La distribution se fera de manière à éviter les pertes à travers les mailles. Dans le cas des aliments en poudre, l'utilisation des “mangeoires” est nécessaire. La mangeaoire est fabriquée avec du matériel (filet en couches multiples, tissu ouvert, conteneur rigide percé) qui permet de libérer progressivement l'aliment dans la cage, avec un système actionné de préférence par les poissons eux-mêmes.

3.1.8 Calendrier/durée d'élevage (voir tableau 5)

La plupart des activités d'élevage se feront pendant les mois les plus chauds (septembre à mai). Dans le cas des carpes, surtout en enclos, on pourrait continuer l'élevage pendant la saison froide mais avec un taux de croissance réduit.
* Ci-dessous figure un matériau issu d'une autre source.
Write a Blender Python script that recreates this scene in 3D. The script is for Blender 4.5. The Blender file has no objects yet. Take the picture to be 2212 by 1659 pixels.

Deux calendriers alternatifs sont proposés pour les enclos. Le premier (option I) correspond à la saison chaude et doit donc tenir compte du niveau d'eau le plus haut et le plus bas; dans ce cas, la construction d'un mur de grillage d'environ 3,75 m serait nécessaire. La deuxième option (II) est plus économique; l'élevage se fera de mars à décembre, donc pendant la saison froide mais en évitant les hautes eaux de février. Dans ce cas le grillage fera environ 2,75 m (quasiment 30% moins cher). La vidange s'effectue en décembre avant les hautes eaux pour éviter des problèmes de capture, et coïncide avec la saison de fermeture de la pêche ce qui est favorable à la commercialisation.

3.1.9 Commercialisation

Le poisson est une denrée appréciée par le consommateur malgache, et constitue un élément régulier de son régime alimentaire avec un taux de consommation national de 5,8 kg par habitant en 1985. Le poisson, notamment le poisson d'eau douce, se trouve sur tous les marchés, en milieu rural et en milieu urbain. Le principal marché est celui d'Antananarivo, situé à 130 km du projet, où est commercialisée une grande partie des produits de la pêche du lac Itasy. Les circuits de commercialisation existants sont ceux adaptés à l'activité de la pêcheachat du poisson chez les pêcheurs par des collecteurs (souvent sur l'eau), transport aux marchés à travers un ou deux intermédiaires avant la vente au détail aux consommateurs.

Les prix pratiqués sont variables et pour de plus amples renseignements des informations pourraient être obtenues par le projet MAG/85/014. Les prix signalés pour les grands tilapias en 1985 par Matthes sont les suivants:

A l'heure actuelle les prix ne semblent pas avoir augmenté de plus de 20–30% depuis 1985, mais les prix varient d'étal à étal, de marché. Il semble que la qualité agisse sur le prix de vente au consommateur; au marché central d'Antananarivo le poisson vendu vivant commande une prime de 20 à 30% (parfois plus) sur le prix pratiqué pour le poisson transporté sur glace des lacs lointains (jusqu'à FMG 3 000/kg).

En ce qui concerne l'aquaculture, il serait raisonnable de viser un prix de vente de l'ordre de FMG 1 500/kg. Ce prix suppose un débouché qui élimine le collecteur sur le lac, mettant directement le poisson chez les revendeurs sur les marchés. Il serait important de commercialiser un produit d'excellente qualité pour concurrencer favourablement le produit de la pêche.